**Source data:**
# # # #

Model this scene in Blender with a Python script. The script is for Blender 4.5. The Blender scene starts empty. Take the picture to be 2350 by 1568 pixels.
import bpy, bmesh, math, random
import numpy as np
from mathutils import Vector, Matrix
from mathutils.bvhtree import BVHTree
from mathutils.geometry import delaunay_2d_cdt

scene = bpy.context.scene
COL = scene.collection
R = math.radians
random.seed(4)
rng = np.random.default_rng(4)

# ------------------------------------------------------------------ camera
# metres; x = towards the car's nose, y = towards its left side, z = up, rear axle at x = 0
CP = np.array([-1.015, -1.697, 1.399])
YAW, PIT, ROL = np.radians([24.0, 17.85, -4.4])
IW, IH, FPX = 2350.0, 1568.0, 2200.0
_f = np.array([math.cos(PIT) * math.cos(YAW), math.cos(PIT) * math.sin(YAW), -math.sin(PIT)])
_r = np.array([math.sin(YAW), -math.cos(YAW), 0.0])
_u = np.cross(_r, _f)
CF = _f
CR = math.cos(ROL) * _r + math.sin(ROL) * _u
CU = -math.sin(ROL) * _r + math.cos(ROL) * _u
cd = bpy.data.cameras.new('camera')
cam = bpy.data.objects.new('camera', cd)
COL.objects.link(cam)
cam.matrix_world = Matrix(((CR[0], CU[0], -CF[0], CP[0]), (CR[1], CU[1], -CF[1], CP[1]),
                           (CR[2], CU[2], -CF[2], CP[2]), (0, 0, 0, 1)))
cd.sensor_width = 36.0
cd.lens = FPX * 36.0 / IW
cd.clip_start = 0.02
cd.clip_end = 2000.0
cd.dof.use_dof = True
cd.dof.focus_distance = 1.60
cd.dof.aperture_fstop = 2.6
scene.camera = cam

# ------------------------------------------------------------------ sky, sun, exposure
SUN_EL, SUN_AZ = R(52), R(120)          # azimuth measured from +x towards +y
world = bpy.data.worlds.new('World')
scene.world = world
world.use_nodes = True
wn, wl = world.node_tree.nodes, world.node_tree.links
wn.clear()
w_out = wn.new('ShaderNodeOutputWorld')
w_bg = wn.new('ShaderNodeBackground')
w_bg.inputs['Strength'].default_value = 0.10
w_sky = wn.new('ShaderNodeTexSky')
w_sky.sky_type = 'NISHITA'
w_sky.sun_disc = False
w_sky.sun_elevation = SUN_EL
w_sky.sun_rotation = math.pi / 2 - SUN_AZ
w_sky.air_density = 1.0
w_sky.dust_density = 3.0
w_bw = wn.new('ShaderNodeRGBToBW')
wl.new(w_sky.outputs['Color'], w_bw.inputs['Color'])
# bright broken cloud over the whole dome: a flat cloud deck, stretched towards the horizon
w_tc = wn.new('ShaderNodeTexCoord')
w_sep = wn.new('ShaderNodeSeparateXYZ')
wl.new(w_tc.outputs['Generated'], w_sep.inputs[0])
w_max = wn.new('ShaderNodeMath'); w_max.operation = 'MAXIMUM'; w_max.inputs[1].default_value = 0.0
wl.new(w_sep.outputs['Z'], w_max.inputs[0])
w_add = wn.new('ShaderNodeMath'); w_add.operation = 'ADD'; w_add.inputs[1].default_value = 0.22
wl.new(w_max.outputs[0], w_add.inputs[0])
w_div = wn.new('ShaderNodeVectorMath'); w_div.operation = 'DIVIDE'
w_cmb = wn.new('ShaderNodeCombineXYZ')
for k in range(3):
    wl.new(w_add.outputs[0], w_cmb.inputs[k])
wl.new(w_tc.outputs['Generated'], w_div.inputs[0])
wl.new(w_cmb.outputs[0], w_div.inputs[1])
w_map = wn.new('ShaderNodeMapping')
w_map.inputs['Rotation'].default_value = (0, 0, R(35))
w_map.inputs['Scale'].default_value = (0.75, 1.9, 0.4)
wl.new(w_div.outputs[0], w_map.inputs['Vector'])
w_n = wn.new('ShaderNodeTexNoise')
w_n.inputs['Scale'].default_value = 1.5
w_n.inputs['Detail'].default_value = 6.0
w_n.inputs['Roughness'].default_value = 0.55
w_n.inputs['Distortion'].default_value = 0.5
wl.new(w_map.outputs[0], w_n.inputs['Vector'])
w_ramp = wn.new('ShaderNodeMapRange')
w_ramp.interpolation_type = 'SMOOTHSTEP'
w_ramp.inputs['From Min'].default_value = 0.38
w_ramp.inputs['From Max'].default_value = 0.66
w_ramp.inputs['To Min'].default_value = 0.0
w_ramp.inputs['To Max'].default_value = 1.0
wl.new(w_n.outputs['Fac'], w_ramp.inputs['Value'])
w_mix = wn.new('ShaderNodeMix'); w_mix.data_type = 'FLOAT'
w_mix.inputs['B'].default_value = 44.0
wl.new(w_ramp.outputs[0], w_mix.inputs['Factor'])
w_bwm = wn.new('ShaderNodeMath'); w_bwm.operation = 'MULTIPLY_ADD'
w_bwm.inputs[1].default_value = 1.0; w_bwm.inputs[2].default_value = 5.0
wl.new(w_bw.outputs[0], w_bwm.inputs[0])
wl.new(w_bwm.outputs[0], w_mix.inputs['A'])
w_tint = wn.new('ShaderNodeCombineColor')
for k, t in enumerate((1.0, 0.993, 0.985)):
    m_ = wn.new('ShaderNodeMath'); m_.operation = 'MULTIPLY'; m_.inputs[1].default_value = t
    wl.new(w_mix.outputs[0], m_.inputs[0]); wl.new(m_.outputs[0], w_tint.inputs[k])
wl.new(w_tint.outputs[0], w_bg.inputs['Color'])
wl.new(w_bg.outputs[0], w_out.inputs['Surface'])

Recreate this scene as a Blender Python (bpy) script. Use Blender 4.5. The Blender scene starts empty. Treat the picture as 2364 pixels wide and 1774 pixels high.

# # # #

**Task to carry out:** Determine how many lines include the string "starts". Give no answer but the number.

**Answer:** 2